[START RECORDED DATA]

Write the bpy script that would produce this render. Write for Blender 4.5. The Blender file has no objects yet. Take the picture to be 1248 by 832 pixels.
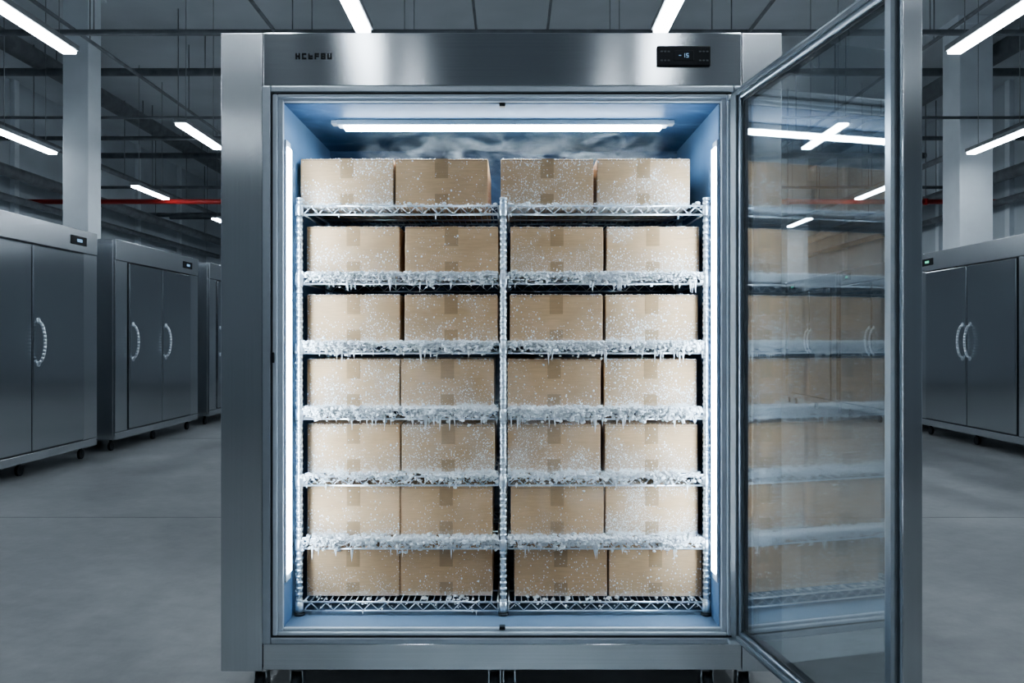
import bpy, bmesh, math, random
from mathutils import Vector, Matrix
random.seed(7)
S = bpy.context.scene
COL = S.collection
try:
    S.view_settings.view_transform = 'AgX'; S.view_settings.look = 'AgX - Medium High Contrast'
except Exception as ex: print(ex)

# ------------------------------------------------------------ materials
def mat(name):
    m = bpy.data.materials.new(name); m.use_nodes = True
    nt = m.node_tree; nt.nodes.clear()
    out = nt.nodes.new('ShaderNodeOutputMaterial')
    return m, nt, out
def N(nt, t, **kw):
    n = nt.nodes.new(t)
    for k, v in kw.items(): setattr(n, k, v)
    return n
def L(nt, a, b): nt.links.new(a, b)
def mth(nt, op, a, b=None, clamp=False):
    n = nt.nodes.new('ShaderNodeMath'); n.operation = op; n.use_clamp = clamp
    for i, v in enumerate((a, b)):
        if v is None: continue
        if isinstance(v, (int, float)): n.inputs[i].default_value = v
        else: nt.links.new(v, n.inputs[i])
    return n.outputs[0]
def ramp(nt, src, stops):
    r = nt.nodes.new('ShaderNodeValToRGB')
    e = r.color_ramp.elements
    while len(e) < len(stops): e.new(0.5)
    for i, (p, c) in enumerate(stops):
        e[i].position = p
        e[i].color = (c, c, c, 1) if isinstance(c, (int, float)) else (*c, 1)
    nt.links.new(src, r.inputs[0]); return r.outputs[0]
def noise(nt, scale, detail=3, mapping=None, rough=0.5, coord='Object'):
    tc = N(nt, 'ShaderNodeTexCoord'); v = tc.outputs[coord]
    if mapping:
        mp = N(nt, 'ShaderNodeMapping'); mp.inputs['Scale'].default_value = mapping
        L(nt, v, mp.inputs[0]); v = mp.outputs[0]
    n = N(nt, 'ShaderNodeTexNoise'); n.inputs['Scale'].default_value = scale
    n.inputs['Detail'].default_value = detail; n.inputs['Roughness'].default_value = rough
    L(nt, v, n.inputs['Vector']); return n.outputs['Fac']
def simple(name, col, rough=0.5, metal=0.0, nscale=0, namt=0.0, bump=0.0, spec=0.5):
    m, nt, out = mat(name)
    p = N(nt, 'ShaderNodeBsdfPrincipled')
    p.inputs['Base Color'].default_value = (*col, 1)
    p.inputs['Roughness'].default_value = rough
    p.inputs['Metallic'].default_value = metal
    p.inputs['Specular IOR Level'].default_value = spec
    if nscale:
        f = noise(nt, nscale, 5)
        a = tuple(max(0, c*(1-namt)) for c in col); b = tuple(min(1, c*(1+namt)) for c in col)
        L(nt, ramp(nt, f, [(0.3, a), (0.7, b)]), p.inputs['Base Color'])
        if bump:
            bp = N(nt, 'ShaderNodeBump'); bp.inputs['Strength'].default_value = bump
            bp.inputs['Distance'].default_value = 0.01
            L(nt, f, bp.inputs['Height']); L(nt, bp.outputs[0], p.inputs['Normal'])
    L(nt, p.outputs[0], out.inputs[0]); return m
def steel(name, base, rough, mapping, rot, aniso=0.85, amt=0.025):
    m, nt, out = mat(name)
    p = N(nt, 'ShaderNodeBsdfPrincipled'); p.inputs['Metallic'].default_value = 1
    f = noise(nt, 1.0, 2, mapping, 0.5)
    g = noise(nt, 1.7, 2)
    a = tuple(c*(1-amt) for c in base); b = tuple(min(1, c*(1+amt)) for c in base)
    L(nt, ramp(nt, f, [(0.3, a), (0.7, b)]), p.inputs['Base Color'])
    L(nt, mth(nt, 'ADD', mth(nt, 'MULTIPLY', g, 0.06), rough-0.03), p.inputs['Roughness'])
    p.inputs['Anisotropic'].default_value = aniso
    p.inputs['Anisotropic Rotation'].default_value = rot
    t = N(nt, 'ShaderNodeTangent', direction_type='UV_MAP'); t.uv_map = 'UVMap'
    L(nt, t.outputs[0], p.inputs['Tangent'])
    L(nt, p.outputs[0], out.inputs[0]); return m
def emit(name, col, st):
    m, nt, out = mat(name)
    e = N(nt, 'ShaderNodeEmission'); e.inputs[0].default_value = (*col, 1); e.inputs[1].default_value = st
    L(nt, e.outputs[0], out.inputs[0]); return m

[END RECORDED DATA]

* WHAT IS BEING ASKED
Except for the pictures, copy the material above exactly.

* RESULT FOR THIS TASK
Write the bpy script that would produce this render. Write for Blender 4.5. The Blender file has no objects yet. Take the picture to be 1248 by 832 pixels.
import bpy, bmesh, math, random
from mathutils import Vector, Matrix
random.seed(7)
S = bpy.context.scene
COL = S.collection
try:
    S.view_settings.view_transform = 'AgX'; S.view_settings.look = 'AgX - Medium High Contrast'
except Exception as ex: print(ex)

# ------------------------------------------------------------ materials
def mat(name):
    m = bpy.data.materials.new(name); m.use_nodes = True
    nt = m.node_tree; nt.nodes.clear()
    out = nt.nodes.new('ShaderNodeOutputMaterial')
    return m, nt, out
def N(nt, t, **kw):
    n = nt.nodes.new(t)
    for k, v in kw.items(): setattr(n, k, v)
    return n
def L(nt, a, b): nt.links.new(a, b)
def mth(nt, op, a, b=None, clamp=False):
    n = nt.nodes.new('ShaderNodeMath'); n.operation = op; n.use_clamp = clamp
    for i, v in enumerate((a, b)):
        if v is None: continue
        if isinstance(v, (int, float)): n.inputs[i].default_value = v
        else: nt.links.new(v, n.inputs[i])
    return n.outputs[0]
def ramp(nt, src, stops):
    r = nt.nodes.new('ShaderNodeValToRGB')
    e = r.color_ramp.elements
    while len(e) < len(stops): e.new(0.5)
    for i, (p, c) in enumerate(stops):
        e[i].position = p
        e[i].color = (c, c, c, 1) if isinstance(c, (int, float)) else (*c, 1)
    nt.links.new(src, r.inputs[0]); return r.outputs[0]
def noise(nt, scale, detail=3, mapping=None, rough=0.5, coord='Object'):
    tc = N(nt, 'ShaderNodeTexCoord'); v = tc.outputs[coord]
    if mapping:
        mp = N(nt, 'ShaderNodeMapping'); mp.inputs['Scale'].default_value = mapping
        L(nt, v, mp.inputs[0]); v = mp.outputs[0]
    n = N(nt, 'ShaderNodeTexNoise'); n.inputs['Scale'].default_value = scale
    n.inputs['Detail'].default_value = detail; n.inputs['Roughness'].default_value = rough
    L(nt, v, n.inputs['Vector']); return n.outputs['Fac']
def simple(name, col, rough=0.5, metal=0.0, nscale=0, namt=0.0, bump=0.0, spec=0.5):
    m, nt, out = mat(name)
    p = N(nt, 'ShaderNodeBsdfPrincipled')
    p.inputs['Base Color'].default_value = (*col, 1)
    p.inputs['Roughness'].default_value = rough
    p.inputs['Metallic'].default_value = metal
    p.inputs['Specular IOR Level'].default_value = spec
    if nscale:
        f = noise(nt, nscale, 5)
        a = tuple(max(0, c*(1-namt)) for c in col); b = tuple(min(1, c*(1+namt)) for c in col)
        L(nt, ramp(nt, f, [(0.3, a), (0.7, b)]), p.inputs['Base Color'])
        if bump:
            bp = N(nt, 'ShaderNodeBump'); bp.inputs['Strength'].default_value = bump
            bp.inputs['Distance'].default_value = 0.01
            L(nt, f, bp.inputs['Height']); L(nt, bp.outputs[0], p.inputs['Normal'])
    L(nt, p.outputs[0], out.inputs[0]); return m
def steel(name, base, rough, mapping, rot, aniso=0.85, amt=0.025):
    m, nt, out = mat(name)
    p = N(nt, 'ShaderNodeBsdfPrincipled'); p.inputs['Metallic'].default_value = 1
    f = noise(nt, 1.0, 2, mapping, 0.5)
    g = noise(nt, 1.7, 2)
    a = tuple(c*(1-amt) for c in base); b = tuple(min(1, c*(1+amt)) for c in base)
    L(nt, ramp(nt, f, [(0.3, a), (0.7, b)]), p.inputs['Base Color'])
    L(nt, mth(nt, 'ADD', mth(nt, 'MULTIPLY', g, 0.06), rough-0.03), p.inputs['Roughness'])
    p.inputs['Anisotropic'].default_value = aniso
    p.inputs['Anisotropic Rotation'].default_value = rot
    t = N(nt, 'ShaderNodeTangent', direction_type='UV_MAP'); t.uv_map = 'UVMap'
    L(nt, t.outputs[0], p.inputs['Tangent'])
    L(nt, p.outputs[0], out.inputs[0]); return m
def emit(name, col, st):
    m, nt, out = mat(name)
    e = N(nt, 'ShaderNodeEmission'); e.inputs[0].default_value = (*col, 1); e.inputs[1].default_value = st
    L(nt, e.outputs[0], out.inputs[0]); return m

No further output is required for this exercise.